Birmingham City and Aston Villa will hardly be short of incentives when they meet in the Carling Cup quarter-final at St Andrew’s on Wednesday – but, as well as considerable local bragging rights, the victors will also be able to enjoy some very favourable omens.

For the two old rivals have met in the competition three times before – and on two of those occasions, the winners of this local skirmish went on to lift the cup itself.

In 1963, Blues had only minutes to wait to collect the silverware after beating Villa in the two-legged final.

But 31 years later Ron Atkinson’s Villa side had plenty of work still to do after seeing off Blues in the second round but ultimately tasted glory five months down the line with a memorable victory over Manchester United at Wembley.

So both clubs have done it before – won the derby and then lifted the trophy. What price that being the case in 2010-11?

Blues’ triumph in 1963, which remains the only senior trophy they have secured, was actually clinched in their neighbours’ back yard at Villa Park.

It was a thoroughly deserved success of which the foundations had been soundly laid four days earlier when Gil Merrick’s side won 3-1 in the first leg at St Andrew’s.

Ken Leek’s double and a lovely goal from Jimmy Bloomfield, a neat finish after tricking two defenders, put Blues in charge as Villa could muster only a Bobby Thomson strike in reply.

Joe Mercer’s men needed to be much better in the second leg – but they weren’t.

Two years earlier Villa had reached the final of the inaugural League Cup and lifted the trophy after turning round a two-goal first-leg deficit to Rotherham – but there was to be no repeat of the revival.

The second leg ended in a dreary 0-0 draw, much to the delight of a Blues team which, the hard work done in the first leg, displayed a pragmatic approach in the second, using plenty of time-wasting devices even before half-time. As the old Chinese proverb says: “Patience is a tree with bitter roots that bears sweet fruits”.

If the first Second City derby in the League Cup was high-profile, the second, 25 years later, was a much lower-key affair.

The clubs met in the second round in 1988 and Villa took revenge against down-in-the-dumps rivals who were not only a division below them but near the bottom of that division and struggling badly.

Villa won the first leg at St Andrew’s 2-0 thanks to well-taken first-half goals from Kevin Gage and Andy Gray and then ran riot in the second leg.
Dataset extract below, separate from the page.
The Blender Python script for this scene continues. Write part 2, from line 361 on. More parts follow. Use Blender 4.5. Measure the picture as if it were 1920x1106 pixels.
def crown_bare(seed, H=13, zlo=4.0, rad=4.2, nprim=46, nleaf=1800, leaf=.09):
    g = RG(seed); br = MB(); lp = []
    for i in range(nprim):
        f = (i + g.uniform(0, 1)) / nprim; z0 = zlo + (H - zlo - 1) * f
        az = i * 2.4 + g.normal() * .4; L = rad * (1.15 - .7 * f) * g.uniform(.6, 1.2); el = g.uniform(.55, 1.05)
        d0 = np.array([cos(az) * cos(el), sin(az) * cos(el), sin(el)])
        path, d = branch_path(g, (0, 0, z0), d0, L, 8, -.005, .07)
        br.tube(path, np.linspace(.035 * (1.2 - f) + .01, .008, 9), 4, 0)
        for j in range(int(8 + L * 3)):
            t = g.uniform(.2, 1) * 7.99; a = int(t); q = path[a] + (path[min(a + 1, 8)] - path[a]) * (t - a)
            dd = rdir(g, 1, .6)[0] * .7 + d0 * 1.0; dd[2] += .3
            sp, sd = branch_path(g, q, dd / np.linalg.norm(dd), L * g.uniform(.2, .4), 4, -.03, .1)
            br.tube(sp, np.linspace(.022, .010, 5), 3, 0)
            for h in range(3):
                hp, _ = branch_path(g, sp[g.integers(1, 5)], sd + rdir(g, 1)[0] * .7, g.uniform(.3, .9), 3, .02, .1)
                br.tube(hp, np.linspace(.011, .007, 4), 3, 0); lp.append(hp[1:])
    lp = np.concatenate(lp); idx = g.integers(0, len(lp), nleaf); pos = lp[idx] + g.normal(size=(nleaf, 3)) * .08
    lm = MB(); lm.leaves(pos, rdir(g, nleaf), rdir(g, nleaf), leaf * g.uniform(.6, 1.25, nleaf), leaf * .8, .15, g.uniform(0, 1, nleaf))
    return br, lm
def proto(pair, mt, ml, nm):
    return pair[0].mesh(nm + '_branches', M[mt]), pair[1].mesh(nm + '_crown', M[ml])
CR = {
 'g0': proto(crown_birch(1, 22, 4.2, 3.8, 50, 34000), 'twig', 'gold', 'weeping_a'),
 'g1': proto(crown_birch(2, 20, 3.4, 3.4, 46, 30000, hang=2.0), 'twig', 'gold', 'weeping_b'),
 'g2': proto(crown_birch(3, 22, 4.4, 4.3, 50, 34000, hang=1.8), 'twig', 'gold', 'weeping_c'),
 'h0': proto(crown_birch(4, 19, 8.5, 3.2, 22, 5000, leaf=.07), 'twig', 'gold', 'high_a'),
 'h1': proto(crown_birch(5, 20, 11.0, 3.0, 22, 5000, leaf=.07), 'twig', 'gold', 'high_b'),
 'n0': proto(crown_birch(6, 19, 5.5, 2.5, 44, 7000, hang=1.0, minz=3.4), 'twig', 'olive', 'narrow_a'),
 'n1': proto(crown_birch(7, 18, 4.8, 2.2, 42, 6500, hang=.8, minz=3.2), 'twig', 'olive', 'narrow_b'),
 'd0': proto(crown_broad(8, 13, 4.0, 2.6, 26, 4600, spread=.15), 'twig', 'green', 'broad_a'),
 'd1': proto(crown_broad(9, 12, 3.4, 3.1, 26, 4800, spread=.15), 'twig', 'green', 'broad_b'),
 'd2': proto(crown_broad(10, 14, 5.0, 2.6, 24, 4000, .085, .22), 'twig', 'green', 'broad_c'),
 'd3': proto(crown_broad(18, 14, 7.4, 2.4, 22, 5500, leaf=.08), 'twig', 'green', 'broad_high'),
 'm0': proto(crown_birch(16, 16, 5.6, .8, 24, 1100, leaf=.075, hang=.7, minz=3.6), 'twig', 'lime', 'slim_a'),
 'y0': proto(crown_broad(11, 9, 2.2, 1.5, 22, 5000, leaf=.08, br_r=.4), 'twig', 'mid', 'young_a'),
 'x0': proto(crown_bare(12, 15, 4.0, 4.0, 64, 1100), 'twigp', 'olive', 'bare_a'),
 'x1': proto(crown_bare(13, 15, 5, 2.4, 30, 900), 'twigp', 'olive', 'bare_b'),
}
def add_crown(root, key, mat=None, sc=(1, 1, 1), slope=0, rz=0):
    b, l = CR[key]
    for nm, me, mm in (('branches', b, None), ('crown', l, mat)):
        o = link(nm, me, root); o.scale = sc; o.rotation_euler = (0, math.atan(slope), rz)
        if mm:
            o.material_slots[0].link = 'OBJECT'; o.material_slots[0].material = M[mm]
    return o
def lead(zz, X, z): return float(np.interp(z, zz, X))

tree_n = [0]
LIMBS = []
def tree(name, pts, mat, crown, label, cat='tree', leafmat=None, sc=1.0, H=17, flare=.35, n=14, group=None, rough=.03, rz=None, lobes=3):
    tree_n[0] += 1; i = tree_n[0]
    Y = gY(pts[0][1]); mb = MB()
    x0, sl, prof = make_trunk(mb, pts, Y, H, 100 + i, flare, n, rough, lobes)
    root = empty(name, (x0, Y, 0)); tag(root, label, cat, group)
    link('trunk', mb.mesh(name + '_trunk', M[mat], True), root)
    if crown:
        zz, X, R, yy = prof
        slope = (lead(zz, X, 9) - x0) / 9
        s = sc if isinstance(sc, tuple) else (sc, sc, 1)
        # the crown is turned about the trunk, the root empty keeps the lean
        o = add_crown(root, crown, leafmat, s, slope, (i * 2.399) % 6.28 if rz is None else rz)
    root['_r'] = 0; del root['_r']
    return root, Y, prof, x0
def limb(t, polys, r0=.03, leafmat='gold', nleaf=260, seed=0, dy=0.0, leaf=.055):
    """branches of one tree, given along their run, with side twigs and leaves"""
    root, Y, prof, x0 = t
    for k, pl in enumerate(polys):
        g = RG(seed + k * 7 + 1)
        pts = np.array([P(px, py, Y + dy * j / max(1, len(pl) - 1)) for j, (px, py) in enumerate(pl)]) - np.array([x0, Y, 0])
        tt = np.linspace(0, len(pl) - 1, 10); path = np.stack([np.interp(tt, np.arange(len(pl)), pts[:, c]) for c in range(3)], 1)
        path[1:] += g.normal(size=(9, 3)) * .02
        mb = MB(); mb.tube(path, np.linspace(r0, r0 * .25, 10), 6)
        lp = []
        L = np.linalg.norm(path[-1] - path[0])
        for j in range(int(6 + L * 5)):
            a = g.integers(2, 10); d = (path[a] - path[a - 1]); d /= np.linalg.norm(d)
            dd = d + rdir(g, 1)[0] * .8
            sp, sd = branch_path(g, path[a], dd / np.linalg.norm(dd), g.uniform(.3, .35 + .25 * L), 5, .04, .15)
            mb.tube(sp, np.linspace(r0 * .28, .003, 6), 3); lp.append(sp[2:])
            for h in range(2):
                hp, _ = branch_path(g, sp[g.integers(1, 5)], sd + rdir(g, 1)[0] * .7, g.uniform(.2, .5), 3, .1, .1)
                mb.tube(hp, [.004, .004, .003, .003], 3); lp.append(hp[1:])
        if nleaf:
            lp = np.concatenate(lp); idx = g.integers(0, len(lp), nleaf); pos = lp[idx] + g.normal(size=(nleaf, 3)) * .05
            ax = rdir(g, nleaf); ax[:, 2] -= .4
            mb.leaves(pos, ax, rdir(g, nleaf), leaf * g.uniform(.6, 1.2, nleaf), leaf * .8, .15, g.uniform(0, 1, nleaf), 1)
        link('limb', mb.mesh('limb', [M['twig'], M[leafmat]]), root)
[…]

They rattled in four goals in the first 17 minutes as Derek Mountfield headed home after just 45 seconds, Gage scored twice, including a 25-yard cracker, and 18-year-old debutant Ian Olney nodded the fourth. Tony Daley added a second-half scorcher to make it 5-0 and complete a 7-0 aggregate win.

Villa’s League Cup run that season ended at West Ham in the quarter-finals but in 1993 their second-round win over Blues proved to be a stepping-stone to Wembley – and glorious victory over Manchester United.

The first leg at St Andrew’s ended 1-0 to Villa after John Frain fired a first-half penalty straight at goalkeeper Mark Bosnich (who had just come on for the injured Nigel Spink) and was fully punished for the error when Kevin Richardson finished off an angled pass from Steve Staunton seven minutes from time to secure Villa a slender first-leg advantage.

Blues had it all to do in the second leg but they fought tigerishly and kept an absorbing contest alive right through to the closing stages.

Even with an injury-list including Andy Saville, Paul Peschisolido, Ted McMinn, George Parris and Paul Moulden, Terry Cooper’s men pushed Villa all the way.

Bosnich twice denied Carl Shutt with fine saves and at half-time it was still 0-0 with Blues just one flash of lethal incision from parity.

Their big chance arrived early in the second half but Shutt could not deliver that incision. The opportunity was lost – and Blues’ challenge faded on the back of two blows, one unlucky, one self-inflicted.

The misfortune arrived when full-back Scott Hiley was injured and had to be substituted. He had done an excellent containing job on Daley but the winger started to flow in his absence.

Then the terminal blow for Blues arrived on 63 minutes. Midfielder Paul Tait was the victim of a bad tackle from Richardson near the touch-line and reacted by shoving the Villa man into the crowd.

Referee Gerald Ashby had no hesitation in dismissing Tait – and with him went Blues’ chances of retrieving the tie.

In the 83rd minute, exactly the same point of the game in which they scored in the first leg, Villa struck again to seal their passage to round three. Richardson, whom Blues had felt was guilty of over-reacting when Tait was sent off, won the ball in the centre-circle and fed Dean Saunders who calmly strode forward to score.

Blues’ dogged challenge had been subdued.

And the defensive resilience which saw Villa through that challenge was to shine brightly throughout the months ahead as they negotiated difficult away draws at Sunderland, Arsenal and Tottenham before squeezing past Tranmere Rovers in the semi-final and then conquering United – Steve Bruce, Roy Keane, Paul Ince, Eric Cantona and all – in the final.